Enhanced stability of bound pairs at nonzero lattice momenta

TL;DR

This paper investigates how the stability of bound pairs in a two-body lattice system depends on their total momentum, revealing increased stability at nonzero momenta and potential hot spots for pairing.

Contribution

It derives exact pairing conditions for different symmetries and shows how pair stability varies with momentum, especially near the Brillouin zone boundary.

Findings

Pair stability increases with total momentum K.

Pairs form more easily along the (π,0) direction.
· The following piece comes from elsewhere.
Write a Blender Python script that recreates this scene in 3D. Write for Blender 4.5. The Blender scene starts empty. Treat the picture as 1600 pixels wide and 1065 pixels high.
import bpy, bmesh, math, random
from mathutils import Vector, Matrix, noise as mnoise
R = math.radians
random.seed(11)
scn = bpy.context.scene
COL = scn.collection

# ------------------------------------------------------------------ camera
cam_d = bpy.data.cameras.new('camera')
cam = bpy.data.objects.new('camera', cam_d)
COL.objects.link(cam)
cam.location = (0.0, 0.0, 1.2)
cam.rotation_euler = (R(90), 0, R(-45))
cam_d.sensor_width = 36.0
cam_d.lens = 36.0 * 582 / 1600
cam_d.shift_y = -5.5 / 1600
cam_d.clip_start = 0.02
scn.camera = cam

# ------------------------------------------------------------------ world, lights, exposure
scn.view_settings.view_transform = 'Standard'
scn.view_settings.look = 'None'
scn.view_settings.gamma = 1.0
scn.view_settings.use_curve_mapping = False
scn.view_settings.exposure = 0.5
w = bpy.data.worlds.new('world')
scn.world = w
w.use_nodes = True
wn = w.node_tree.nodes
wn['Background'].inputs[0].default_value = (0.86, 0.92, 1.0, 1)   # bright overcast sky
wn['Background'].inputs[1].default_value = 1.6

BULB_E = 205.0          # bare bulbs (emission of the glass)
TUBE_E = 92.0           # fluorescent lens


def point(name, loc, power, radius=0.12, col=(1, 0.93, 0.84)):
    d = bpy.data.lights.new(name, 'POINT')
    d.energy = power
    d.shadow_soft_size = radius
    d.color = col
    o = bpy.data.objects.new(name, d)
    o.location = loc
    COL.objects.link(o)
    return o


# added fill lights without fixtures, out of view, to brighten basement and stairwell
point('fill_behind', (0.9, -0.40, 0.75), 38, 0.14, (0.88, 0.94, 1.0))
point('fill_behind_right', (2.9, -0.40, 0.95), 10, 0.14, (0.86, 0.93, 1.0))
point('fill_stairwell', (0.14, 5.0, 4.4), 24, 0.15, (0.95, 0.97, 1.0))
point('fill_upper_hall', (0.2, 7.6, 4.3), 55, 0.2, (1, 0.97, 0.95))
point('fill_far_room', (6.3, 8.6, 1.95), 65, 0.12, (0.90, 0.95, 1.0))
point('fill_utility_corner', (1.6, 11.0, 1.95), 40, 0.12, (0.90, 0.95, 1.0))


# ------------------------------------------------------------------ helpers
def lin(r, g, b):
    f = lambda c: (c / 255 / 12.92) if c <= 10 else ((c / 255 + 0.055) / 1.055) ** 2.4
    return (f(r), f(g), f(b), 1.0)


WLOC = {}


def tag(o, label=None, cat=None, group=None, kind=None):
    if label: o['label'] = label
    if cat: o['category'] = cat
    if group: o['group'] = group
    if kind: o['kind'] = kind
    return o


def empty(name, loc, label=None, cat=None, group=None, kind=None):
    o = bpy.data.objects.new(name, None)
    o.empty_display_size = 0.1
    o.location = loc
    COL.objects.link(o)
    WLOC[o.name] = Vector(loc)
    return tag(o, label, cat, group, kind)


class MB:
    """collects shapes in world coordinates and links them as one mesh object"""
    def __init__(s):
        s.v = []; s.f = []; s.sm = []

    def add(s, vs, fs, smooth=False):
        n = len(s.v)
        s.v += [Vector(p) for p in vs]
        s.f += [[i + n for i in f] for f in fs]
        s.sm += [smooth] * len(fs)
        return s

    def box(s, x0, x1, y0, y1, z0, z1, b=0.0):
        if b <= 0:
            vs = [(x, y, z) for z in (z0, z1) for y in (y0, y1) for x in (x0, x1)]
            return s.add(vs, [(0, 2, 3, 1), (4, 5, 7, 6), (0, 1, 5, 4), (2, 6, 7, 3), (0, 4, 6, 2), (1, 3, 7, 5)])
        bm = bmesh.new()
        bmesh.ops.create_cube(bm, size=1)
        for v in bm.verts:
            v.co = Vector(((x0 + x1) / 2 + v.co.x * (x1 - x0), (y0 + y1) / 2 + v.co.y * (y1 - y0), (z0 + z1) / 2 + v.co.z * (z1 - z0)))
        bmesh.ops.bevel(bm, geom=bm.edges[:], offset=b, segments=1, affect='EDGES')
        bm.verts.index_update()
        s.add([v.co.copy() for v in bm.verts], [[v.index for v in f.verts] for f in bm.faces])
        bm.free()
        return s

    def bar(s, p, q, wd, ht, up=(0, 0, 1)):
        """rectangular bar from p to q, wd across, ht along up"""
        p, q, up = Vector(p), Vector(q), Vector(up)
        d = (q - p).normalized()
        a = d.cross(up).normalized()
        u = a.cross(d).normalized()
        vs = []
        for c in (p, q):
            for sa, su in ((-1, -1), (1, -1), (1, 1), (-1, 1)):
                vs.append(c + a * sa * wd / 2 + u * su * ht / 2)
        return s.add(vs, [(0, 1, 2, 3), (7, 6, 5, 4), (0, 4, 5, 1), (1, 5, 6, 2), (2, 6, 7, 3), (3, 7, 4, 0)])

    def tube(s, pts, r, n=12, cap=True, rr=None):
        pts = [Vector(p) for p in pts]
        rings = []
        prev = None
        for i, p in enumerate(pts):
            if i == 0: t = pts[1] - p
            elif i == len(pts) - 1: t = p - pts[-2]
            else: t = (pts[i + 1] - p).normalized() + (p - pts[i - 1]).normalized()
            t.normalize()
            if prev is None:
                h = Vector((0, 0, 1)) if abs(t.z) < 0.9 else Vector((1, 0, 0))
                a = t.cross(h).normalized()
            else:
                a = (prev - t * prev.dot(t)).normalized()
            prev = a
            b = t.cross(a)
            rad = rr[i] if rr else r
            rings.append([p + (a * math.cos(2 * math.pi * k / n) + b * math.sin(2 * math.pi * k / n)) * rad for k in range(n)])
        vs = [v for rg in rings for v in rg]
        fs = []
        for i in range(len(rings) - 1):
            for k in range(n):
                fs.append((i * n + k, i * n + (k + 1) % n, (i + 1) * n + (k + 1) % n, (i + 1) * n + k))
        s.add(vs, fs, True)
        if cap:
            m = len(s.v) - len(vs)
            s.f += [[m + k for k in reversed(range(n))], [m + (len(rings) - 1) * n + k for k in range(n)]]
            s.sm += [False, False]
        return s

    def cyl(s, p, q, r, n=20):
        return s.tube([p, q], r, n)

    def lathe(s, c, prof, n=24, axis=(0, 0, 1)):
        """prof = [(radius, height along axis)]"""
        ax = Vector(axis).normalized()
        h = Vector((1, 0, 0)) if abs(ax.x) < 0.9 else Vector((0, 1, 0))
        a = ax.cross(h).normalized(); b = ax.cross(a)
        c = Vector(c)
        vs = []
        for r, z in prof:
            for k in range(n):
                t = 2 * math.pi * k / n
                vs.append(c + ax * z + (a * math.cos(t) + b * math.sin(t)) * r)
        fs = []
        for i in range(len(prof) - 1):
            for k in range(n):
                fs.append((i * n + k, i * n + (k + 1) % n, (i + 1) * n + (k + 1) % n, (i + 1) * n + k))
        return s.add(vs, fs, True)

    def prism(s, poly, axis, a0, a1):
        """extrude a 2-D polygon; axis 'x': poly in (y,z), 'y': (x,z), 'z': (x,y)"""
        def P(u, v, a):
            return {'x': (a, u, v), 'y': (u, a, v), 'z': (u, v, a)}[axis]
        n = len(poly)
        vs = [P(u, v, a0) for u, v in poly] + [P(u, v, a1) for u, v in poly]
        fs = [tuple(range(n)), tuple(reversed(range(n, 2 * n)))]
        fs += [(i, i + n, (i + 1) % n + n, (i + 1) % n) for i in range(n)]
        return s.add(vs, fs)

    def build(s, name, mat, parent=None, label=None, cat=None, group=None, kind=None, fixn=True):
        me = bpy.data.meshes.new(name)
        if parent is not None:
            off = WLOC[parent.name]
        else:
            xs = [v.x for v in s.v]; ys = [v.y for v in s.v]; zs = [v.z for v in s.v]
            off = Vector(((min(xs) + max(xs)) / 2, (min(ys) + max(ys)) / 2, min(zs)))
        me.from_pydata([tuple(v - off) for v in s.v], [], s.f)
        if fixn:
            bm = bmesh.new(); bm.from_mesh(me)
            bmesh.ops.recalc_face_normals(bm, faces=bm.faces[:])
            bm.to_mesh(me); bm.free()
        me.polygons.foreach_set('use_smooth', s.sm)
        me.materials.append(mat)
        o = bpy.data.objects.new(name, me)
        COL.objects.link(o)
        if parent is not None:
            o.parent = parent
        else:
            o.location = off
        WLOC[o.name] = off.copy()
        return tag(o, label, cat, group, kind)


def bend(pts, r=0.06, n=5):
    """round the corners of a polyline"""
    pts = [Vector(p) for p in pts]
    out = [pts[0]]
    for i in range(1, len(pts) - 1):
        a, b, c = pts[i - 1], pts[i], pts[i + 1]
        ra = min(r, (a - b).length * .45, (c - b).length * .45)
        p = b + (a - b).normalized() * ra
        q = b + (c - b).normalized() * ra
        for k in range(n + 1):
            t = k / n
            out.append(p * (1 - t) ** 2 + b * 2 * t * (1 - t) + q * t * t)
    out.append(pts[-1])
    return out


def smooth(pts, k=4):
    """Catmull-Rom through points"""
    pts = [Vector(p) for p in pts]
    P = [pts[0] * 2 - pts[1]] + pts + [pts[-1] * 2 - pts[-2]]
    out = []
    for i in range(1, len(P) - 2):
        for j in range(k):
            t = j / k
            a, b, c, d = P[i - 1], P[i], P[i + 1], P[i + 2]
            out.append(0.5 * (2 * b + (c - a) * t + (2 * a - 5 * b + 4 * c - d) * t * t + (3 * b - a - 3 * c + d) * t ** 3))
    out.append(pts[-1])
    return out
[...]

Stable pairs appear near the Brillouin zone boundary.

Abstract

A two-body problem on the square lattice is analyzed. The interaction potential consists of strong on-site repulsion and nearest-neighbor attraction. Exact pairing conditions are derived for s-, p-, and d-symmetric bound states. The pairing conditions are strong functions of the total pair momentum K. It is found that the stability of pairs increases with K. At weak attraction, the pairs do not form at the $\Gamma$-point but stabilize at lattice momenta close to the Brillouin zone boundary. The phase boundaries in the momentum space, which separate stable and unstable pairs are calculated. It is found that the pairs are formed easier along the $(\pi,0)$ direction than along the $(\pi,\pi)$ direction. This might lead to the appearance of ``hot pairing spots" on the Kx and Ky axes.